There must have been red tape. There must have been committee meetings, executive sessions, objections, spreadsheets, and worries over financial impact. The imagining continued: what if we really did have a Jubilee? Then from the imagining, something became possible.

I sense that Kenilworth Union Church is in a similar time of imagining. Celebrating 125 years of ministry on this corner produced some of those same kind of questions: what might happen if we open ourselves to what God is calling us to now? The preschool is doing the same, celebrating 25 years. Those who were in preschool the year it began are now in their late 20s, getting married here, having babies baptized here, and there is room for a new set of questions to emerge. What is God calling this church and this preschool toward today? These rhythms of celebration have allowed us to be imaginative in new ways.

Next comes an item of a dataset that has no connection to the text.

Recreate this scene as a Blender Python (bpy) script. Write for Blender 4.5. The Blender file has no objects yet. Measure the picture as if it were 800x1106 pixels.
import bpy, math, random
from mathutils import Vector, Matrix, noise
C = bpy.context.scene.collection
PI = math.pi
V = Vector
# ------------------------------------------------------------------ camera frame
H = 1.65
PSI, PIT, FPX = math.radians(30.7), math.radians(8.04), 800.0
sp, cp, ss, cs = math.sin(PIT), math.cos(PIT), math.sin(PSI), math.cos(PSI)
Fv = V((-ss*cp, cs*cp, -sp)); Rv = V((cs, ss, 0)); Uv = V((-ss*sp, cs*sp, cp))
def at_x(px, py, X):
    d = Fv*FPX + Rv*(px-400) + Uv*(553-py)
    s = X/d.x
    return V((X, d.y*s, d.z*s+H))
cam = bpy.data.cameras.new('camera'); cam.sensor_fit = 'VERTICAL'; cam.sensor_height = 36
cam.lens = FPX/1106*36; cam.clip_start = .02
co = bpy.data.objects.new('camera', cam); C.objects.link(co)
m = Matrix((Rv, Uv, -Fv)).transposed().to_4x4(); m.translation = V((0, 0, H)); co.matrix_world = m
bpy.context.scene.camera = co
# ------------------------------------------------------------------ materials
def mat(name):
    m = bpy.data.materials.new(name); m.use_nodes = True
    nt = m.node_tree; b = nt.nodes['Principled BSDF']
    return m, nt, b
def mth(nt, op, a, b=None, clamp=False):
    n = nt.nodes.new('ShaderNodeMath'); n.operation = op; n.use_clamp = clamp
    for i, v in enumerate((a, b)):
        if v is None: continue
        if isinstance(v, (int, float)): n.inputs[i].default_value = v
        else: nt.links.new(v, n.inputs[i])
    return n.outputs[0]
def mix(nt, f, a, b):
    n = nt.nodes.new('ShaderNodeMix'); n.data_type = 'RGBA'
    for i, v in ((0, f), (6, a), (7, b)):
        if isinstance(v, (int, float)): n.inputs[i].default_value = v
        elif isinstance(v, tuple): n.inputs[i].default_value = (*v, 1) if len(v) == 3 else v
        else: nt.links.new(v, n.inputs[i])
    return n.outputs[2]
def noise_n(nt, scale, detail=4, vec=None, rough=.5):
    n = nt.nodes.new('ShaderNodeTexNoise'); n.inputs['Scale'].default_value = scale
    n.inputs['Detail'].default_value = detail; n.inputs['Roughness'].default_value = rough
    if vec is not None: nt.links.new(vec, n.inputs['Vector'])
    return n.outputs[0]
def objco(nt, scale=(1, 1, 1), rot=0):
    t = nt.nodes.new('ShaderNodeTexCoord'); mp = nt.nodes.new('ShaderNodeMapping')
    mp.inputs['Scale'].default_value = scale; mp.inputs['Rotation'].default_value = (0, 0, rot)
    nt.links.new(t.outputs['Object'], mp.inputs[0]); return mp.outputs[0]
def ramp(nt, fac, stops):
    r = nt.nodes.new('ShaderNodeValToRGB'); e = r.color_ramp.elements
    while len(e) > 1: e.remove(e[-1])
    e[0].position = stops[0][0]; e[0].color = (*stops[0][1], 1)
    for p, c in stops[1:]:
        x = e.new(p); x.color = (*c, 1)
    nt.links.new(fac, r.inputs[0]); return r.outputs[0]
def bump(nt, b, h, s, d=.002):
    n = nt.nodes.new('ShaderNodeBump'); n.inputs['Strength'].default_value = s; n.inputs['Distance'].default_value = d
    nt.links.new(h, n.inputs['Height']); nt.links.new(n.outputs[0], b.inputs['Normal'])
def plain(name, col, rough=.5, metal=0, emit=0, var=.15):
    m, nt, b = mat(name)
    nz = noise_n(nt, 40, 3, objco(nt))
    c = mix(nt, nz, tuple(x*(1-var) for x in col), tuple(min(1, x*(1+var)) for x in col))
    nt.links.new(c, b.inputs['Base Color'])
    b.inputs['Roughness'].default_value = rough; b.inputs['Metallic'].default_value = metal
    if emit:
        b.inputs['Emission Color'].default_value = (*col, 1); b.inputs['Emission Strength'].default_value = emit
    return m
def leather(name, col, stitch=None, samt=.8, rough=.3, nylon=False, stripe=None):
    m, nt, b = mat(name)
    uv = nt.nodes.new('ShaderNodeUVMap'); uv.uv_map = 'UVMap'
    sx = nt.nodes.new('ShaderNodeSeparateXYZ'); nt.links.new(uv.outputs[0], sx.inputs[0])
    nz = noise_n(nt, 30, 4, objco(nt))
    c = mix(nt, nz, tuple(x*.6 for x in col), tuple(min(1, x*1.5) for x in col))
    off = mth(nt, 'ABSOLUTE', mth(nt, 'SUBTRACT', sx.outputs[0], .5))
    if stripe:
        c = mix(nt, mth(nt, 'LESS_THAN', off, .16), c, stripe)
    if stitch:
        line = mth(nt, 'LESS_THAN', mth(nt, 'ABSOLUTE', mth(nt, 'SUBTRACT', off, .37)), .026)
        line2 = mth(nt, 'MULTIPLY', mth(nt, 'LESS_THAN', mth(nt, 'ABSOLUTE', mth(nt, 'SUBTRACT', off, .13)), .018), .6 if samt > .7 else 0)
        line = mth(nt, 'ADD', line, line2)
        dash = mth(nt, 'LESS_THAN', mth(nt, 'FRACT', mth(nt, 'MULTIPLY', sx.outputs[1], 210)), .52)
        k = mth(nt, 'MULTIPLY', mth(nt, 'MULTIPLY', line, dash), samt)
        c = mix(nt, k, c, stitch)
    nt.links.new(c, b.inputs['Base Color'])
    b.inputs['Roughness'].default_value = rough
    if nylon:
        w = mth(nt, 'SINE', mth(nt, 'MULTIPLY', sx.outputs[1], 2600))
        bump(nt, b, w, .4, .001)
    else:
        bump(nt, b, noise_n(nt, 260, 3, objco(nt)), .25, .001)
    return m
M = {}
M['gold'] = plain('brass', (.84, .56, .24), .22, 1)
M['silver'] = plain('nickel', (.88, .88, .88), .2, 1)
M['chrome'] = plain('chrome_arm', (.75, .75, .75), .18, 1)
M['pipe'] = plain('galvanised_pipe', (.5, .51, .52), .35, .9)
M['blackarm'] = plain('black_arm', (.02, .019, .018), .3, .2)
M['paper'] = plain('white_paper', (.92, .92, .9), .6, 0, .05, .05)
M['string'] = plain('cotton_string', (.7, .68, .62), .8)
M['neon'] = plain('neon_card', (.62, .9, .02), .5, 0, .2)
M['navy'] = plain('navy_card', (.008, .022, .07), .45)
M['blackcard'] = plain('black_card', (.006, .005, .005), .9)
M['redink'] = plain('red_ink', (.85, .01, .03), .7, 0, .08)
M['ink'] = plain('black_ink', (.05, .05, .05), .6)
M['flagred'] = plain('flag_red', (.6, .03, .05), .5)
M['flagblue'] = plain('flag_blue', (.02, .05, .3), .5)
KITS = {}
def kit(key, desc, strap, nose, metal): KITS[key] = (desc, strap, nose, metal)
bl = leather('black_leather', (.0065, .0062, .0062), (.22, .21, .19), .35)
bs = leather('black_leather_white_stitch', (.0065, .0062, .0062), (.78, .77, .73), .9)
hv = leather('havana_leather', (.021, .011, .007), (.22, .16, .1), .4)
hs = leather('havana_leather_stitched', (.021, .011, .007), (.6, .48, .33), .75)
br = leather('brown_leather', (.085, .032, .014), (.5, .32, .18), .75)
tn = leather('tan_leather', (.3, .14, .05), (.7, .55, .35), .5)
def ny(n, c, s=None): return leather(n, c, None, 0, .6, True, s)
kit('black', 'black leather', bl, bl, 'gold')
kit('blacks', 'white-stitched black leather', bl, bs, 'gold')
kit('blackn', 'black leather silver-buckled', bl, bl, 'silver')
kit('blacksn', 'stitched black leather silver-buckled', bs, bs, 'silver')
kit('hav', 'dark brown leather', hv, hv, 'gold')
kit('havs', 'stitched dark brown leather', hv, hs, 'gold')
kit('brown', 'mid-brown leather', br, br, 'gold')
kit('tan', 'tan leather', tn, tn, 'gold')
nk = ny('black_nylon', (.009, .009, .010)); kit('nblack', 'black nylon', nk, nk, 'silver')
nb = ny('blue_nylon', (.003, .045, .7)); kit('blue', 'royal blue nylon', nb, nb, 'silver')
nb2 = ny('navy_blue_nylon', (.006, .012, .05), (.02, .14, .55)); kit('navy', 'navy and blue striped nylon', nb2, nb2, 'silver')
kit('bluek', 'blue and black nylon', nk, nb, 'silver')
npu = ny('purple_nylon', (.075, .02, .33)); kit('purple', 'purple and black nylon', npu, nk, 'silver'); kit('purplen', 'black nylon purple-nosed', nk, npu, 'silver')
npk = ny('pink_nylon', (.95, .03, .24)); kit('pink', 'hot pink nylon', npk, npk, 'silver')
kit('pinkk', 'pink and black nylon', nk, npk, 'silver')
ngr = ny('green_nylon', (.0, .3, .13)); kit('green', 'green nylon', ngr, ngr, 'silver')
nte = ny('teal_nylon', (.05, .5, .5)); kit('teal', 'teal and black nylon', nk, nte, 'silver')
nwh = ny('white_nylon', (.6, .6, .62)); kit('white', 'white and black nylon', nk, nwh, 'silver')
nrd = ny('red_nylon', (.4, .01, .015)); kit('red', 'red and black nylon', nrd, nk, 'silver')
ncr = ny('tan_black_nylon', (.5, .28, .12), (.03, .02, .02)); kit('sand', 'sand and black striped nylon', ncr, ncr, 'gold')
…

Celebration and reflection go hand in hand. Every seven days rest. Every fifty days celebration. Every seven years rest. Every fifty years celebration. Where are you in this cycle of rest and celebration? What part of the Jubilee does your body ache for? Rest? Trust? Freedom? Forgiveness? Financial renewal? Return home? Celebration? A return to what is natural? What part of the Jubilee do the least and lost among you long for? What part of Jubilee do the most vulnerable long for? Rest? Trust? Freedom? Forgiveness? Financial renewal? Return home? Celebration? A return to what is natural?

Have you given yourself permission to imagine? To dream beyond what today seems possible? For yourself? For your beloved? For those you meet every day who need rest? Who needs celebration?

One person said that Jubilee means “time set aside for not-acting, for stillness, for quiet, time to hold sacred, to stop, to savor.”[3] Can you imagine it? May it be so, O God of the Jubilee. In the name of the Father, Son and Holy Spirit. Amen.


[1] Wijk-Bos, Johanna. Making Wise the Simple: The Torah in Christian Faith and Practice (Grand Rapids: Eerdmans, 2005) 54.

[2] Brueggemann, Walter. The Prophetic Imagination (Minneapolis: Fortress Press, 2001)

[3] Harris, Maria. Jubilee Time: Celebrating Women, Spirit, and the Advent of Age (New York: Bantam, 1995) 30.